Whereas other APC state governors are practically being affirmed and cleared for their second terms in office, Ambode is in the struggle of his life to get his party’s ticket because Tinubu has decreed otherwise. Tinubu might have been slighted by the governor for reasons that might not be connected to good governance, but the personal caprices of the godfather and his co-travelers. The word out there is that for the first time, Tinubu’s company was not in the picture over some billions of naira worth of contracts awarded by the Ambode administration. No governor seeking another elective term has been as humiliated as Ambode, who is now like a fish out of water, just because one man, out of over almost 20 million Lagosians, withdrew his support. How is democracy the government of the people when one man can decide who becomes the governor of Nigeria’s most populous and popular state and the country’s commercial nerve centre?
Closely related to the humiliation of Ambode is the travails of the governor of Adamawa State, Jubrilla Bindow. His problem began a few weeks back when the first lady, Aisha Buhari’s brother, Dr. Mahmood Halilu Ahmed Modi, obtained the APC nomination form to challenge the sitting governor. Bindow, a man whose loyalty to President Buhari and the APC has never been in doubt, is suddenly found wanting. According to the latest narrative, the governor is not qualified to run for office because of a purportedly forged West African Examination Council (WAEC) certificate he has been using till date. A faceless group named, Global Integrity Crusade Network, has asked the court to compel WAEC to produce Bindow’s certificate, as the group claims that the governor did not complete his secondary education at Government Secondary School, Mangu. This is what happens when you play politics with ethics, morality and nepotism. The same Bindow went through the APC screening and emerged as governor in 2015; now he can be dispensed with to make way for the first family’s relation.

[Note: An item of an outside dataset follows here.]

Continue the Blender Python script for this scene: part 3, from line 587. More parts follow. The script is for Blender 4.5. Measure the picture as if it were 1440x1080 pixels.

The opposition PDP is not left out of the charade. I have never seen an opposition party so disorganised! It is as if the party has no leadership that can call members to order. The PDP watched Osun slip out of its hands and its primaries could not even keep it immune from another possible implosion. In a State like Borno, which the party has never won since 1999, there were two parallel congresses. What a united PDP could not do in 19 years, certainly cannot be achieved by a factionalised group in 2019. Kwara State PDP is a huge embarrassment for the party hierarchy and the strongman of the state. Embattled Senate President Bukola Saraki, who is at loggerheads with the Presidency and some of his colleagues at the National Assembly proved once again that a leopard can never change its spots. Just like Tinubu, Saraki has appropriated Kwara to himself, to determine, choose and pick who should govern the State and represent its people.
The crude competition for power at all levels in the next dispensation without consideration for performance, good governance, competence and capacity from top to bottom is an ill-wind that can at best blow us to pieces. Poverty eradication, fighting corruption, insecurity and engendering development are no longer sellable campaign issues. An aspirant or candidate is damned if he fails to meet the biddings of his masters, but the nation remains doomed if we continue to play politics of self- aggrandisement and personal interest.